Frühe Modelle aus Zuffenhausen

Zum Frühling 1950 zog die Firma Porsche mitsamt der Belegschaft und den allermeisten Fertigungswerkzeugen zurück nach Stuttgart. Dort hatte man direkt neben der Karosseriebaufirma Reutter im Stadtteil Zuffenhausen ein Gelände erworben. Im Gegensatz zu den Gmünd-Fahrzeugen entstand die Karosserie nun bei Reutter aus Stahl, erhielt jedoch weiterhin eine Nitrolackierung in Wunschfarbe. Nach nur einem Jahr rollte bereits das 500. Exemplar vom Band.
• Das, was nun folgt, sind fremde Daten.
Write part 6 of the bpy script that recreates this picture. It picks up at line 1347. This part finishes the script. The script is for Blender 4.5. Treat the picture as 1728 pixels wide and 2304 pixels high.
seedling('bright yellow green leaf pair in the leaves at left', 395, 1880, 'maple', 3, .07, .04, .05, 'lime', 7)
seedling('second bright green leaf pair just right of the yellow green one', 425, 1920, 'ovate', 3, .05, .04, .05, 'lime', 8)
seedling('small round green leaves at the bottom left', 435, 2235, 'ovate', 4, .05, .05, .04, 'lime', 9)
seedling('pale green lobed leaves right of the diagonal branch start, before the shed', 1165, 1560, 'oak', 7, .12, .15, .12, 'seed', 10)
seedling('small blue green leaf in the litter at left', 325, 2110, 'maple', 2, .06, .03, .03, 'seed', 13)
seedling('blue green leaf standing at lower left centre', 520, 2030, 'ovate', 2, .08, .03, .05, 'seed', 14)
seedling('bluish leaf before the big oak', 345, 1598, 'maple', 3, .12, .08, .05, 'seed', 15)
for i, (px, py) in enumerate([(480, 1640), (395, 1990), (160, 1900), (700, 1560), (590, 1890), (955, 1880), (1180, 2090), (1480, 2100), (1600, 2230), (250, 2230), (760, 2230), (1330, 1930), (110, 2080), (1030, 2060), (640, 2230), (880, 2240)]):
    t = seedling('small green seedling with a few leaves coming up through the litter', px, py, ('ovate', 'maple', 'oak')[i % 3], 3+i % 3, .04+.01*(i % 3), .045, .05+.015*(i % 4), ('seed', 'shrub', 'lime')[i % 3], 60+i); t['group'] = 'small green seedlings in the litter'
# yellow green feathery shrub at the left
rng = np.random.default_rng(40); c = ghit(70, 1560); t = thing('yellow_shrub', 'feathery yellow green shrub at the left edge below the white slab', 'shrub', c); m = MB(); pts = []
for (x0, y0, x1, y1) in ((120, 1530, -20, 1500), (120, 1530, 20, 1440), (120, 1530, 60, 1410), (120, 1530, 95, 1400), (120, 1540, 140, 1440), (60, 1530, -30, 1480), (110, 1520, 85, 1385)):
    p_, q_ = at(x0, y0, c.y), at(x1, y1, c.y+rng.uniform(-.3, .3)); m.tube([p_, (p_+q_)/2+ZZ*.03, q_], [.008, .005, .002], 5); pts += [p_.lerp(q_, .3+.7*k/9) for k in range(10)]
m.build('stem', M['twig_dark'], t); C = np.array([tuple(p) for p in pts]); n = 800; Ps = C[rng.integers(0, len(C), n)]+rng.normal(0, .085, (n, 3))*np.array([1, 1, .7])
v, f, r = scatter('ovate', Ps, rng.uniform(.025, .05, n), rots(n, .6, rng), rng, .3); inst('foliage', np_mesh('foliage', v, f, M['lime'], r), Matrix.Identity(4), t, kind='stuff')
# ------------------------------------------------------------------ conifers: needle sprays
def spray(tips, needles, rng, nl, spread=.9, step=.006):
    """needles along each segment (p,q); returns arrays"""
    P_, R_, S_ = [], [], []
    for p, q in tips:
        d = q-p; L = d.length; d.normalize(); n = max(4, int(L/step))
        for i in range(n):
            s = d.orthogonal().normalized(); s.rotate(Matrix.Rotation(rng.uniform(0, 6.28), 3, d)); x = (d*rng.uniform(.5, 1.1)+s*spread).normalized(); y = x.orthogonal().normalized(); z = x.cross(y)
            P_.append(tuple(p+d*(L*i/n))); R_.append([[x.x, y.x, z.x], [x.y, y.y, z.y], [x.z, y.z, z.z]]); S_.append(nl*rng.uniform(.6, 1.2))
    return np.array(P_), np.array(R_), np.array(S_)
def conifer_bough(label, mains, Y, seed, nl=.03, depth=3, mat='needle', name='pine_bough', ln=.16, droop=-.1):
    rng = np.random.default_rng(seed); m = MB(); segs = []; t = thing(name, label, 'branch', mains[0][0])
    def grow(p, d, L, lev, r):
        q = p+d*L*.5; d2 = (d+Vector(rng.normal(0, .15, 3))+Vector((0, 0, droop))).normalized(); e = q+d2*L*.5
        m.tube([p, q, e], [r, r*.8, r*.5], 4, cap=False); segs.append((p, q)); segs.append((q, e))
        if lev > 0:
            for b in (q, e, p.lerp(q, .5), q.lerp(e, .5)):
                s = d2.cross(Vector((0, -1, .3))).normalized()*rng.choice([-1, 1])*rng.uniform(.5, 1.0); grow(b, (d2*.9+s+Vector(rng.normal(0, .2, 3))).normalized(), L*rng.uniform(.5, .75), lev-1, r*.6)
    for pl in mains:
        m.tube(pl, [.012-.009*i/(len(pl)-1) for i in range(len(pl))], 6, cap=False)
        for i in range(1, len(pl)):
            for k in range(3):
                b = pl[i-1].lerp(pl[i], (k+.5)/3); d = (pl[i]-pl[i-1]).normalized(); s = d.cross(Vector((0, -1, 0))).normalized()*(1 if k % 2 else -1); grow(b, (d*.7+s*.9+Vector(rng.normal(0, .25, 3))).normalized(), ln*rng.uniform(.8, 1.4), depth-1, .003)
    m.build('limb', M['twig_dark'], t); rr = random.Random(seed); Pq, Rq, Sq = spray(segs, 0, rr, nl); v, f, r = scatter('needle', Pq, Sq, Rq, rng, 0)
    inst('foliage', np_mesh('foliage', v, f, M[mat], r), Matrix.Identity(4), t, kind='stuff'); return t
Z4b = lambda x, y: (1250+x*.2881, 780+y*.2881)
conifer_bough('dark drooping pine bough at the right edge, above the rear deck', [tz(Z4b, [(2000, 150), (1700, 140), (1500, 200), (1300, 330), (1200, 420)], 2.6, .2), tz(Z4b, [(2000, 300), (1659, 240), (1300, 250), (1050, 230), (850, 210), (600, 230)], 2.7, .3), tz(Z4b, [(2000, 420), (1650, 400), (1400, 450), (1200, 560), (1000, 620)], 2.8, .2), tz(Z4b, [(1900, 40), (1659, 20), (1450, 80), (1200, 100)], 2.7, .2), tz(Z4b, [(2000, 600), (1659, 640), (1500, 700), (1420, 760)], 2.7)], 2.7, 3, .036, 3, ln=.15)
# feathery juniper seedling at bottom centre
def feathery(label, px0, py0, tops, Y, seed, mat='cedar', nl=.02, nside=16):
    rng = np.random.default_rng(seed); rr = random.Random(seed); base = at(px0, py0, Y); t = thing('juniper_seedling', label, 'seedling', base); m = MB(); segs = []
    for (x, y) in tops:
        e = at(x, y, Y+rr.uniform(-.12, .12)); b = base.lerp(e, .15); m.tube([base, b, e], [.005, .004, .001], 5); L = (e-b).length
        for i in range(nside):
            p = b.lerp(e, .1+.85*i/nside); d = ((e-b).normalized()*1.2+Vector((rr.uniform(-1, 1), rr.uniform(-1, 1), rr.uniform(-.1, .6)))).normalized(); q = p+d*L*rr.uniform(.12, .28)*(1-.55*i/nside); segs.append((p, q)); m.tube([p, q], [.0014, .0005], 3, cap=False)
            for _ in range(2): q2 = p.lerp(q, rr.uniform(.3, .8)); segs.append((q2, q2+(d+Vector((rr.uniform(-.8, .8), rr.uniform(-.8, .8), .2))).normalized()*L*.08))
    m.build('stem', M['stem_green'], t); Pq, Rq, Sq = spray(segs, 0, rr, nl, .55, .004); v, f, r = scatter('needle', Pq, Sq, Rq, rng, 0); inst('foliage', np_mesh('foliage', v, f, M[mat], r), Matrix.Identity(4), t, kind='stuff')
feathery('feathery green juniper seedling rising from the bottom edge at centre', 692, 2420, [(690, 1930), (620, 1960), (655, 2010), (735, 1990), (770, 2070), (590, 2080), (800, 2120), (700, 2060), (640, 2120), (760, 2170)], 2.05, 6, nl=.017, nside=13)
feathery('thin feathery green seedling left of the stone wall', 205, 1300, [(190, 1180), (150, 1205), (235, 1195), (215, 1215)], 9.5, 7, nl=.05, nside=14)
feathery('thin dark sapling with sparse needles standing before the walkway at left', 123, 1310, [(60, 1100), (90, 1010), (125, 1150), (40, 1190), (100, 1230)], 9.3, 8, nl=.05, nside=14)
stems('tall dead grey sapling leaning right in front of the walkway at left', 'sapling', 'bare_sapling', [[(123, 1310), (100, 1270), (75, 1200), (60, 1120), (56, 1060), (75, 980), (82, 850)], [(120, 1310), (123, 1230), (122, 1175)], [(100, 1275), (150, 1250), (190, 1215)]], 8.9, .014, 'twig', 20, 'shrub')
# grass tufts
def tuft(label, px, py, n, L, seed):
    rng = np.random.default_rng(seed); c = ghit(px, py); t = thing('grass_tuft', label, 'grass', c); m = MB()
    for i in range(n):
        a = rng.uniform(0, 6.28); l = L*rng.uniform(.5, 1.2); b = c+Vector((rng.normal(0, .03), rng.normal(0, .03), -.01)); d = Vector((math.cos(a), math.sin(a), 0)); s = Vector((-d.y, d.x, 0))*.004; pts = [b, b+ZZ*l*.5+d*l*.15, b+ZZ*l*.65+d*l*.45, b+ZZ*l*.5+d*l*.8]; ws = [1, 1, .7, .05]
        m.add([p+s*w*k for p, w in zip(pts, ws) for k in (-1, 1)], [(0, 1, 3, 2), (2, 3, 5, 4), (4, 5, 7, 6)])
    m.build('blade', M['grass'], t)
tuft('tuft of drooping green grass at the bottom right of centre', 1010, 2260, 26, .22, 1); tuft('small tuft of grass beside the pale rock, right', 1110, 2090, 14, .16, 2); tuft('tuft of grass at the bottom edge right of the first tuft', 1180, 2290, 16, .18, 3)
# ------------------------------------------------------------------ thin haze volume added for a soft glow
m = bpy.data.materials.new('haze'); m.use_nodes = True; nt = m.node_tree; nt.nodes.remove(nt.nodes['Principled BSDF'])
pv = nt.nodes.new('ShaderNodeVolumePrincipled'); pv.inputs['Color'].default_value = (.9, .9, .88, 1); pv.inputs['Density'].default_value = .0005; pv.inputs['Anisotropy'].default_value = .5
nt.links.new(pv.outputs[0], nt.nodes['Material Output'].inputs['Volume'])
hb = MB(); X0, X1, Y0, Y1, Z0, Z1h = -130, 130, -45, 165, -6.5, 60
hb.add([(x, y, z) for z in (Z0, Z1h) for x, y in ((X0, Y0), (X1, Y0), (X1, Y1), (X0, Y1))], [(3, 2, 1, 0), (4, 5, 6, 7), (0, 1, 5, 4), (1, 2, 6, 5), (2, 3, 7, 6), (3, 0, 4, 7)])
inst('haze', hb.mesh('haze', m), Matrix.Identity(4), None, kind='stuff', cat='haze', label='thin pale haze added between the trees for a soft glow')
Porsche erweiterte das Modellprogramm um die aufgebohrte Variante 356 1300 mit 32 kW/44 PS aus 1,3 Litern Hubraum sowie den 356 1500 mit 1,5 Litern und 40 kW/55 PS. Die kleinste Version mit 1,1 Litern erhielt den Spitznamen ‚Dame‘. Außerdem ersetzte man die bisherigen Hebeldämpfer durch modernere Teleskopstoßdämpfer und sorgte für Kühlrippen an den Bremstrommeln. Ab 1952 bestand die Windschutzscheibe aus einem Stück mit Knick in der Mitte (‚Knickscheiben-356‘). 1953 entfiel die ‚Dame‘ zugunsten des 1300 S (Super), dem ein Jahr später der 1500 S mit 51 kW/70 PS als neues Topmodell folgte. Vorn erhielt der Wagen nun kleine Belüftungsöffnungen unter den Scheinwerfern, hinten vier runde Rückleuchten.

Das Ende der Firma Gläser

Die geplante Produktion von rund 400 Autos im Jahr reichte spätestens mit der Einführung von rechtsgelenkten Fahrzeugen für Großbritannien und das Commonwealth im Juni 1951 nicht mehr aus. Somit begann die Suche nach zusätzlichen Karosseriebauern, um mehr Autos bauen zu können. Beutler lehnte ab, wodurch Gläser ins Gespräch kam. Allerdings verkalkulierte sich Firmenchef Erich Heuer an diesem Auftrag, brauchte noch länger als Reutter pro Auto und musste schließlich Ende 1952 die Pforten des Traditionsbetriebs schließen. Kurz zuvor entstanden 17 Exemplare des 356 America Roadster. Dieser zweisitzige offene Sportwagen mit dem internen Code 540 sollte als günstigere Einstiegsvariante für den US-Markt dienen. Die hohen Produktionskosten machten den Wagen jedoch zu teuer und führten bei Porsche zur Entwicklung des 356 Speedster, der ab Ende 1954 bereitstand.

Erste Erfolge im Motorsport

Derweil hatte sich Porsche bereits im Motorsport einen ersten Namen gemacht. 1951 trat ein aerodynamisch verbessertes Coupé bei den 24 Stunden von Le Mans in der Klasse bis 1,1 Liter Hubraum an und gewann diese. Zudem fanden Weltrekordfahrten mit einem 1300er 356 im französischen Monthléry und eine Wettfahrt gegen einen Zug durch die winterlichen Alpen statt. Letztere gewann der Rennfahrer Richard von Frankenberg mit sieben Stunden Vorsprung, obwohl unterwegs einige Male für Werbeaufnahmen angehalten wurde. Für den inzwischen sehr wichtigen US-Markt nahm Porsche die Idee des dortigen Importeurs Max Hoffman auf und bot den Sportwagen 1954 als ‚356 Continental‘ an, da die Kundschaft angeblich einen richtigen Namen und nicht nur Nummern wünschte. Allerdings hatte sich der Ford-Konzern bereits diesen Namen gesichert und ging gerichtlich gegen die widerrechtliche Nutzung vor. So gab es den 356 Continental nur ein Jahr lang. Gegen Ende 1955 erfolgte der Wechsel zum 356 A.